4 Jenis Nafsu dalam Al-Quran: Ammarah, Lawwamah, Mulhamah, dan Muthmainnah
Mushaf Al-Quran
Al-Quran menyebut empat jenis nafsu yang berada dalam setiap jiwa manusia, yaitu nafsu ammarah, lawwamah, mulhamah, dan muthmainnah.
Jenis An-Nafsu al-Ammarah (Qs. Yusuf 53) adalah nafsu atau ruh yang senantiasa mengajak ke dalam kejelekan, keburukan dan kejahatan.
An-Nafsu al-Lawwamah (Qs. Al Qiyamah 2) adalah nafsu atau ruh yang senantiasa menyesali, meratapi dan menyadari atas perbuatan dosa yang dilakukannya.
An-Nafsu al-Muthmainnah (Qs. Al Fajr 28) adalah nafsu atau ruh yang tenang, tidak ada rasa takut dan khawatir atas kepastian janji Allah. Ialah ruh yang sampai pada tingkat kedamaian dan ketenangan. Ia senantiasa menerima atas kehendak Allah (radhiyah), dan iapun direstui kehadiarannya kembali kepada Allah (mardhiyyah).
An-Nafsu Al-Mulhamah (Qs. Asy Syams 8) adalah nafsu, ruh atau jiwa yang selalu berada dalam bimbingan dan bisiskan Allah. Seluruh gerak gerik, tingkah laku, dan kehendaknya berada dalam ilham, bimbingan dan kehendak Allah.
Jika melihat urutannya sebagaimana disebut dalam al-Quran, nafsu mulhamah berada di paling puncak diikuti nafsu muthmainnah, lawwamah dan paling rendah nafsu ammarah.
Dalam literatus Tasawwuf, nafsu mulhamah menjadi puncak capaian tertinggi seorang hamba melalui setiap ibadah ritual yang dilakukannya.

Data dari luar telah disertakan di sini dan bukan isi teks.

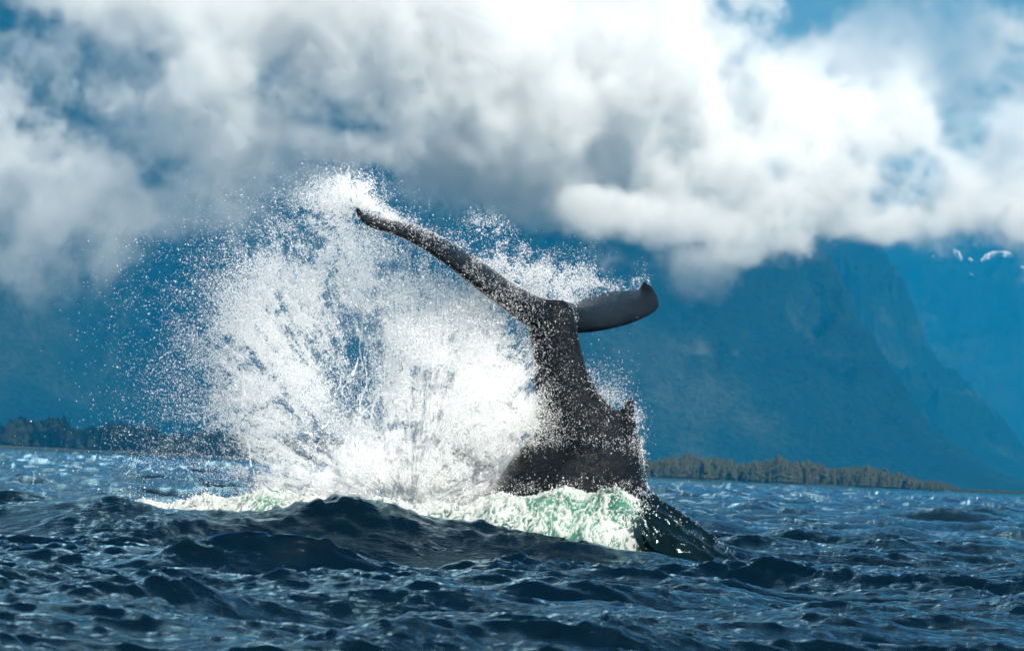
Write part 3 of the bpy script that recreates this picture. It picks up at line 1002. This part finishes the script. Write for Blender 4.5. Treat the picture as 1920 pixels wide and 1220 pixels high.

Seorang yang mencapai tingkatan nafsu ini, maka seluruh hidupnya berada dalam kehendak dan firman atau ilham Allah. Tidak ada Kehendak individu di dalamnya.
Jika kehendak seorang adalah kehendak Allah, maka ia akan bertindak, bersikap, bertakhalluq seperti akhlak Allah. Ia akan menghormati, memberikan kehidupan kepada siapapun, ia memuliakan kemanusian, ia akan menerima keragaman sebagai sunnatullah, ia akan memberikan rasa aman kepada siapapun, ia akan berbagi kepada sesama, kasih sayangnya akan mengalahkan amarahnya, ia akan mengutamakan kepentingan umum (hak Allah) atas kepentingan dirinya, ia akan selalu menebar rasa aman dan keselamatan sepanjang hayatnya. Al-hasil, ia akan berakhlak seperti ahlak Allah.
Bagaimana mencapai puncak pencarian hamba ini? Tentu saya tidak tahu, karena belum sampai kesana. Namun setidaknya, menurut informasi al-Quran, disamping ibadah lain, puasa adalah “salah satu jalan penting” menuju kesana. Semua umat terdahulu pernah melalui jalan ini, untuk menuju pencapaian tertinggi kaum Sufi ini. Yaitu puncak kemanusian sekaligus keilahian manusia.
Manusia adalah kehendak itu sendiri, dan kehendak itu tiada lain adalah kehendak Allah atau bahkan ia sendiri. Begitu ungkapan ungkapan kaum sufi.
Semoga puasa mengantarkan kita kesana, sehingga kita tidak selalu hidup dalam ruang fikih yang sedikit-sedikit haram, sedikit-sedikit makruh, sedikit-sedikit mubah, sunnah, wajib, dan seterusnya. Mungkin karena pengetahuan yang sedikit-sedikit ini, agama menjadi kaku dan mengerikan. Wallahu A’lam. (*)
Situbondo, 3 Mei 2020
KH Imam Nakha’i, Dosen Fikih-Ushul Fikih di Ma’had Aly Salafiyah-Syafi’iyah Sukorejo, Situbondo.